Backend

Serialization and Deserialization Explained: How Data Travels Between Systems

Code to Ship
2026-02-05
8 min read

Every time a client talks to a server, something subtle but critical happens behind the scenes.

Data changes its shape.

A Javascript app sends data. A backend written in Rust, Go, or Java receives it. The data crosses machines, networks, and languages and still somehow makes sense on the other side.

That doesn’t happen by accident.

It happens because of serialization and deserialization.

This article explains what those words actually mean, why they exist, and how data moves safely between completely different systems.

The Core Problem: Different Languages, Different Worlds

Let’s start with a real situation.

  • The client is a Javascript application
  • The server is written in Rust

In Javascript, you might have:

{ "name": "John" }

This is a Javascript object.

But Rust:

  • Is statically typed
  • Is compiled
  • Does not understand Javascript object

Rust works with structs, strict types, and explicit memory layouts.

So here’s the question:

How does a Javascript object travel over the internet and turn into a Rust struct on another machine?

That question is the heart of serialization.

What Actually Travels Over The Network

Before answering that, it’s important to understand one thing:

Objects do not travel over the internet.

  • Not Javascript objects
  • Not Rust structs
  • Not Python dictionaries

Network only move bytes.

So everything no matter how complex must eventually becomes a sequence of bytes.

A Quick Note on the OSI Model (Just Enough)

Data doesn’t jump directly from client code to server code. It passes through multiple layers.

Conceptually: Application Layer (Client Code) -> Other OSI Layers (Transport, Network, Physical) -> Application Layer(Server Code)

You don’t need to manage these layers manually but they explain why data must be converted into a transferable form.

The application layer needs a format that:

  • Can be turned into bytes
  • Can survive transmission
  • Can be reconstructed later

The Need For A Common Standard

Since machines and languages are different, client and server must agree on a shared format.

This format must be:

  • Language agnostic
  • Platform independent
  • Easy to encode and decode

This agreement is called a serialization standard.

What Is Serialization?

Serialization is the process of: Converting in-memory data into common format suitable for transmission or storage

Example: Javascript Object:

{ "name": "John" }

Serialized into JSON:

{"name":"John"}

Now it’s just text. Text can be converted into bytes. Bytes can travel over the network.

What Is Deserialization?

Deserialization is the reverse process. Converting the common format back into language specific data structure.

On the server side:

  • JSON bytes arrive
  • They are parsed
  • They are converted into a Rust struct

Example (conceptually):

struct User {
name: String,
}

Now the server can safely perform business logic.

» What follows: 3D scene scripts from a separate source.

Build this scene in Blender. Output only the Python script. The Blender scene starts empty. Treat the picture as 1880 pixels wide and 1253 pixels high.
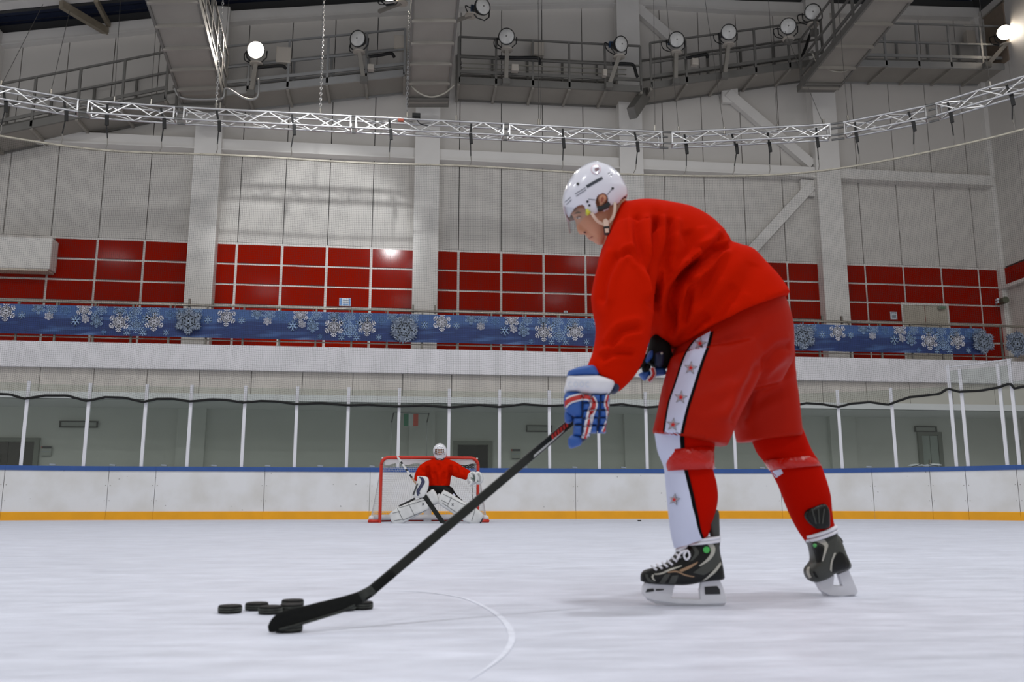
import bpy, bmesh, math, random
import numpy as np
from mathutils import Vector, Matrix
from mathutils.bvhtree import BVHTree
from mathutils.noise import noise as mnoise
random.seed(7)
SC = bpy.context.scene
COL = SC.collection

# ------------------------------------------------------------------ camera
F_PX, YAW, HOR, CAM_H = 1630.0, math.radians(7.0), 925.0, 0.36
PITCH = math.atan((HOR - 626.5) / F_PX)
FH = np.array([math.sin(YAW), math.cos(YAW), 0.0])
RT = np.array([math.cos(YAW), -math.sin(YAW), 0.0])
ZU = np.array([0, 0, 1.0])
FW = math.cos(PITCH) * FH + math.sin(PITCH) * ZU
UP = -math.sin(PITCH) * FH + math.cos(PITCH) * ZU
CAM = np.array([0, 0, CAM_H])
cd = bpy.data.cameras.new('camera')
cam = bpy.data.objects.new('camera', cd)
COL.objects.link(cam)
cam.location = CAM
cam.rotation_euler = (math.pi / 2 + PITCH, 0, -YAW)
cd.sensor_width = 36.0
cd.lens = 36.0 * F_PX / 1880.0
cd.clip_start, cd.clip_end = 0.05, 200
cd.dof.use_dof = True
cd.dof.focus_distance = 17.5
cd.dof.aperture_fstop = 4.5
SC.camera = cam

# ------------------------------------------------------------------ view, world, lamps
vs = SC.view_settings
vs.view_transform = 'Standard'
vs.look = 'None'
vs.gamma = 1.0
vs.use_curve_mapping = False
vs.exposure = 0.15
w = bpy.data.worlds.new('hall_air')
SC.world = w
w.use_nodes = True
w.node_tree.nodes['Background'].inputs[0].default_value = (1.0, 0.98, 0.955, 1)
w.node_tree.nodes['Background'].inputs[1].default_value = 0.43

def area(name, loc, target, size, power, col=(0.97, 0.98, 1.0)):
    ld = bpy.data.lights.new(name, 'AREA')
    ld.shape = 'DISK'
    ld.size = size
    ld.energy = power
    ld.color = col
    o = bpy.data.objects.new(name, ld)
    COL.objects.link(o)
    o.location = loc
    d = Vector(target) - Vector(loc)
    o.rotation_euler = d.to_track_quat('-Z', 'Y').to_euler()
    return o
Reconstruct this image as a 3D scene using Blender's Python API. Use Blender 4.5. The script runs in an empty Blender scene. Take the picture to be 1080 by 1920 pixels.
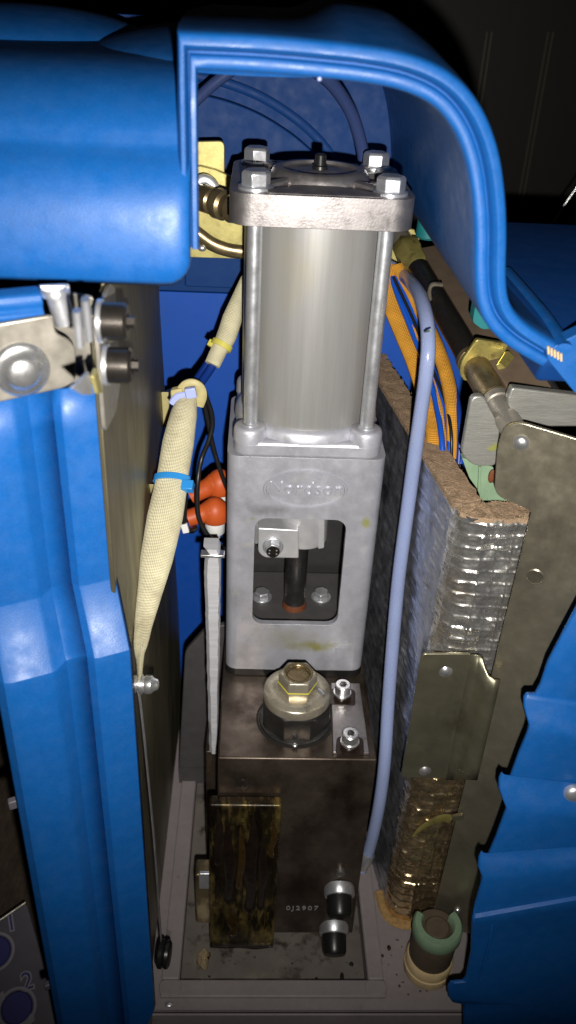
import bpy, bmesh, math, random
from mathutils import Vector, Matrix, noise
R = math.radians
V = Vector
random.seed(7)
scene = bpy.context.scene
C = scene.collection
S = 0.001                     # everything below is written in millimetres

# ------------------------------------------------------------------ camera, light, exposure
YAW, PITCH, ROLL, FPX = 0.05115, 0.55483, 0.0521, 1614.0
CAM = V((-34.5, -472.6, 253.5))
_r = V((math.cos(YAW), -math.sin(YAW), 0)); _f0 = V((math.sin(YAW), math.cos(YAW), 0)); _z = V((0, 0, 1))
FWD = math.cos(PITCH)*_f0 - math.sin(PITCH)*_z
_u = math.cos(PITCH)*_z + math.sin(PITCH)*_f0
RGT = math.cos(ROLL)*_r + math.sin(ROLL)*_u
UPV = -math.sin(ROLL)*_r + math.cos(ROLL)*_u
cd = bpy.data.cameras.new('camera'); cam = bpy.data.objects.new('camera', cd); C.objects.link(cam)
M = Matrix((RGT, UPV, -FWD)).transposed().to_4x4(); M.translation = CAM*S
cam.matrix_world = M
cd.sensor_fit = 'VERTICAL'; cd.sensor_height = 36; cd.sensor_width = 36
cd.lens = 36*FPX/1920
cd.clip_start = 0.005; cd.clip_end = 20
cd.dof.use_dof = True; cd.dof.focus_distance = 0.53; cd.dof.aperture_fstop = cd.lens/3.0
scene.camera = cam

w = bpy.data.worlds.new('World'); scene.world = w; w.use_nodes = True
w.node_tree.nodes['Background'].inputs[0].default_value = (0.50, 0.42, 0.40, 1)
w.node_tree.nodes['Background'].inputs[1].default_value = 0.004
ld = bpy.data.lights.new('flash', 'SPOT'); lamp = bpy.data.objects.new('flash', ld); C.objects.link(lamp)
ld.energy = 18.5; ld.color = (1.0, 0.965, 0.91); ld.shadow_soft_size = 0.0035
ld.spot_size = R(92); ld.spot_blend = 1.0
lp = CAM + UPV*(-34) + RGT*12 + FWD*4
aim = V((-4, -30, 36))
lamp.location = lp*S
lamp.rotation_euler = (aim-lp).to_track_quat('-Z', 'Y').to_euler()
scene.view_settings.view_transform = 'Standard'; scene.view_settings.look = 'None'
scene.view_settings.exposure = 0; scene.view_settings.gamma = 1
scene.render.engine = 'CYCLES'
scene.cycles.use_denoising = True
scene.cycles.max_bounces = 8
scene.cycles.caustics_reflective = False; scene.cycles.caustics_refractive = False

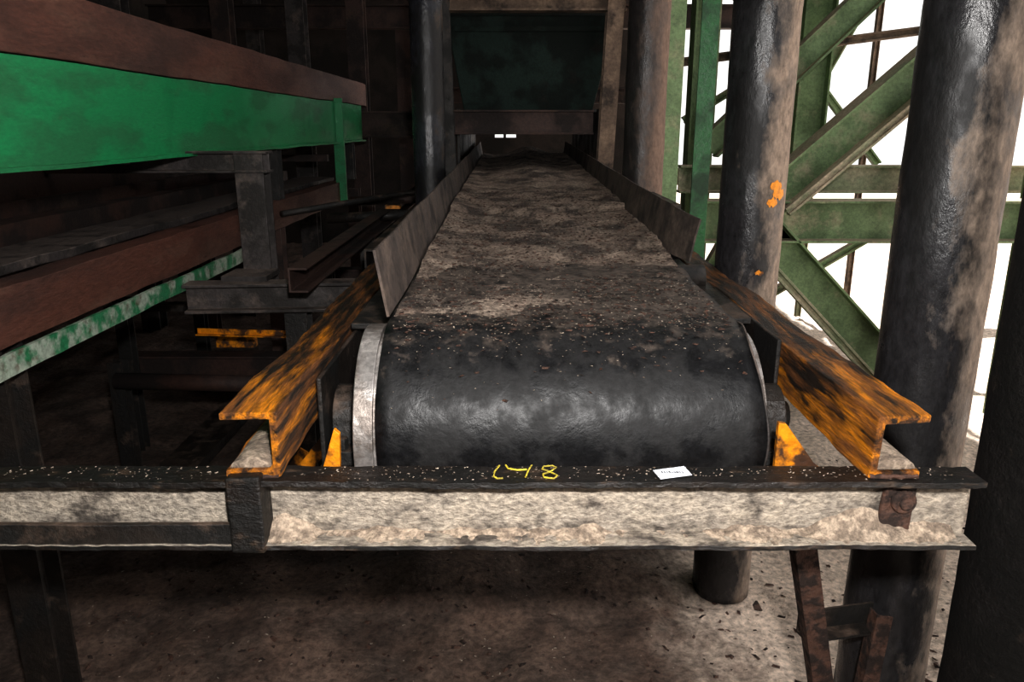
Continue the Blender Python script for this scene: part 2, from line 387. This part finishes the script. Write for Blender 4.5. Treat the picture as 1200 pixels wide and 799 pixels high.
def chips(name, n, fn, mat, s0, s1, parent):
    bm = bmesh.new()
    for _ in range(n):
        p = fn()
        if p is None: continue
        s = random.uniform(s0, s1); l = s * random.uniform(1, 2.6); a = random.uniform(0, 6.28)
        M = Matrix.Translation(p) @ Matrix.Rotation(a, 4, 'Z') @ Matrix.Rotation(random.uniform(-.5, .5), 4, 'X')
        vs = [bm.verts.new(M @ Vector(c)) for c in ((-l, -s, 0), (l, -s * .7, 0), (l * .8, s, 0), (-l * .7, s * .8, 0), (0, 0, s * .6))]
        bm.faces.new((vs[3], vs[2], vs[1], vs[0]))
        for i in range(4): bm.faces.new((vs[i], vs[(i + 1) % 4], vs[4]))
    return finish(name, bm, mat, parent)
def f_belt():
    y = 1.38 + random.random() ** 1.2 * 2.6; x = random.uniform(BX0 + .01, BX1 - .01)
    if y < CY:
        z = CZ + math.sqrt(R * R - (CY - y) ** 2) + .001
        if random.random() > ((y - 1.366) / .2) ** 1.3: return None
    else: z = beltz(y) + max(0, pile(x, y) + .004)
    return Vector((x, y, z + .001))
chips("wood_chips", 8500, f_belt, M_chip, 0.0004, 0.0015, conv)
chips("bark_bits", 4200, f_belt, M_rust, 0.0008, 0.0042, conv)

# ------------------------------------------------------------------ front channel beam
fb = empty("front_channel_beam")
chips("beam_wood_chips", 600, lambda: Vector((random.uniform(-1.2, .78), random.uniform(1.205, 1.26), .9185)), M_chip, 0.0005, 0.0014, fb)
def on_floor():
    x = random.uniform(-1.6, 2.2); y = random.uniform(1.3, 4)
    return Vector((x, y, floor_h(x, y) + .002))
chips("floor_wood_chips", 2200, on_floor, M_chip, 0.001, 0.003, floor)
chips("floor_bark_debris", 1600, on_floor, M_rust, 0.003, 0.009, floor)
BXL, BXR = -2.4, 0.812
Y0b, Y1b, ZB, ZT = 1.198, 1.264, 0.787, 0.917
bm = bmesh.new()
pr = [(Y0b, ZB), (Y1b, ZB), (Y1b, ZT), (Y0b, ZT), (Y0b, ZT - .011), (Y1b - .020, ZT - .015), (Y1b - .020, ZB + .012), (Y0b, ZB + .009)]
n = 420; rings = []
for i in range(n + 1):
    x = BXL + (BXR - BXL) * i / n
    rings.append([bm.verts.new((x, y + .003 * noise.noise(Vector((x * 19, y * 30, z * 30))), z + .003 * noise.noise(Vector((x * 6, y * 9, z * 9))) + .0018 * noise.noise(Vector((x * 50, y * 9, z * 9))))) for y, z in pr])
m = len(pr)
for i in range(n):
    for j in range(m):
        f = bm.faces.new((rings[i][j], rings[i][(j + 1) % m], rings[i + 1][(j + 1) % m], rings[i + 1][j]))
        f.material_index = 1 if j in (0, 1, 2, 3, 7) else 0
bm.faces.new(rings[0]); bm.faces.new(rings[-1])
finish("channel", bm, [M_beam, M_beamtop], fb, False, 0.001)
bm = bmesh.new(); rows = []
n = 620; q = 12
for i in range(n + 1):
    x = -2.3 + (.79 + 2.3) * i / n
    amp = 0.5 + 0.7 * noise.noise(Vector((x * 2.3, 0, 4))) + .5 * noise.noise(Vector((x * 11, 0, 4))) + .2 * noise.noise(Vector((x * 31, 0, 4)))
    amp = max(0.02, amp)
    if x < -.50: amp *= .2
    for c in (-0.41, 0.635): amp += 1.0 * math.exp(-((x - c) / .045) ** 2)
    row = []
    for j in range(q + 1):
        t = j / q
        y = Y0b + .004 + (Y1b - .020 - Y0b - .004) * t
        z = ZB + .005 + 0.026 * amp * t ** 1.5 + 0.004 * min(1, amp) + .004 * noise.noise(Vector((x * 40, y * 40, 1))) + .003 * noise.noise(Vector((x * 90, y * 90, 1)))
        row.append(bm.verts.new((x, y, z)))
    rows.append(row)
for i in range(n):
    for j in range(q): bm.faces.new((rows[i][j], rows[i + 1][j], rows[i + 1][j + 1], rows[i][j + 1]))
finish("sawdust_ridge", bm, M_dustpale, fb, True)
bm = bmesh.new(); sweep_bm(bm, Rp(.012, .045), (-2.38, Y0b + .012, .812), (-.488, Y0b + .012, .812), segs=80, jitter=.004)
finish("lower_dark_bar", bm, M_dark, fb, False, .002)  # dark strip along the lower beam face, left of the splice plate
sweep("splice_plate_left", Rp(.060, .058), (-.462, Y0b + .024, ZB - .003), (-.462, Y0b + .024, ZT + .008), M_beamtop, fb, up=(0, 1, 0), segs=14, jitter=.010, bev=.004)
sweep("rusty_pad", Rp(.058, .010), (0.685, Y1b - .026, ZB + .012), (0.690, Y1b - .026, ZT - .018), M_rust, fb, up=(0, 1, 0), segs=10, jitter=.012, bev=.003)
bm = bmesh.new()
sweep_bm(bm, Op(.022, 24), (0.690, Y1b - .028, .866), (0.690, Y1b - .042, .866))
sweep_bm(bm, Op(.013, 6), (0.690, Y1b - .042, .866), (0.690, Y1b - .050, .866))
finish("rust_bolt", bm, M_rust, fb, False, 0.004)
for nm, x in (("leg_left", -1.95), ("leg_mid", -1.17)):
    sweep(nm, Cp(0.09, 0.06, 0.008), (x, 1.275, FL), (x, 1.275, .91), M_dark, fb, up=(0, 1, 0))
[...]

Serialization Is Language Agnostic by Design

The key idea: The network does not care about your programming language.

Serialization exists so that:

  • Javascript can talk to Rust
  • Rust can talk to Python
  • Python can talk to Java etc

As long as both sides agree on the format, communication works.

Where Serialization Happens In Real Requests

Consider HTTP POST request.

On the client side

  1. JavaScript creates an object
  2. The object is serialized into JSON
  3. JSON is placed in the request body
  4. Headers describe the format

Example:

POST /users
Content-Type: application/json
{"name":"John"}

On the server side

  1. Server receives raw bytes
  2. Reads Content-Type
  3. Chooses the correct parser
  4. Deserializes JSON into a native data structure
  5. Executes business logic

Sending The Response Back

The process repeats in reverse.

  1. Server creates a response object
  2. Serializes it into JSON
  3. Sends it over HTTP
  4. Client parses JSON
  5. Client converts it into Javascript objects
  6. UI renders the data

This symmetry is intentional.

Common Serialization Formats

JSON (Most Common)

  • Text-based
  • Human-readable
  • Language-agnostic
  • Supports nested structures

Example:

{
"user": {
"id": 1,
"name": "John"
}
}

This is why JSON dominates HTTP APIs.

XML and YAML Also text-based formats.

  • XML: verbose,schema-heavy
  • YAML: human-friendly, indentation-sensitive

Binary Formats Example:

  • Protocol Buffers
  • Avro

Characteristics:

  • Compact
  • Faster to parse
  • Not human readable

Often used in:

  • gRPC
  • Internal microservice communication

Serialization Beyond HTTP

Serialization is not limited to HTTP.

It is used in:

  • WebSockets
  • gRPC
  • Message queues
  • Databases

For example:

  • PostgreSQL serializes rows to disk
  • MongoDB serializes documents

Storage and transmission share the same fundamental problem

Final Thoughts

Serialization and Deserializations are not the advanced concept. They are foundational ones.

Understanding this helps you:

  • Debug request issues
  • Understand API failures
  • Choose the right data format

Once you understand that:

  • Network moves bytes
  • Languages understand structures
  • Standards connect the two

A lot of backend communication suddenly becomes clear.

Every API request you send is really just a careful transformation from memory, to bytes and back again.